The sizing of a chilled-beam system can be divided into four major steps:

1. Determine the load for the zone being served.

2. Decide on the preferred ventilation (primary) air, chilled-water, and hot-water supply temperatures and the maximum allowable pressure drop and noise at the induction nozzles.

3. Select the size and number of chilled beams for the zone.

4. If the number of chilled beams needs to be increased or decreased, revise the temperatures in Step 2 and repeat Step 3.

Dehumidification

Chilled-beam systems are appropriate in humid climates. The DOAS coupled with chilled beams are responsible for latent loads. In most cases, outside air is the largest latent load. The DOAS dehumidify outside air before it enters the building. If additional latent loads from the space need treatment, ventilation air that is dryer than the target space humidity can be delivered into the building.
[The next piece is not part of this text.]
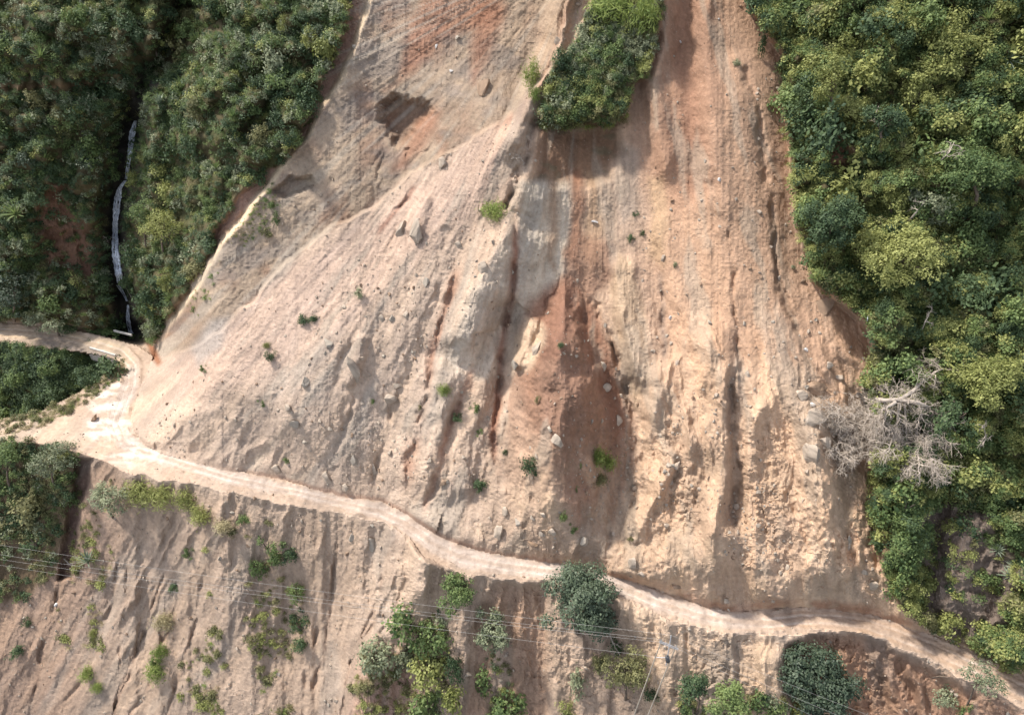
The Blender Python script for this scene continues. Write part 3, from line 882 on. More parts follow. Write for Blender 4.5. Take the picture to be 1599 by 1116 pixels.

To realize the energy-efficiency benefits of higher chilled-water temperatures in chilled beams, a direct-expansion compressor often is used in DOAS air handlers. Rumsey Engineers has found that over 80 percent of annual loads are sensible-cooling, not latent, loads.

The runaround coil is one strategy for reducing and even eliminating reheat energy in ventilation air and ultimately an entire chilled-beam system. This type of system puts a coil before and after the dehumidification coil in a DOAS air handler. In this configuration, some free precooling is harvested, and free reheat is realized.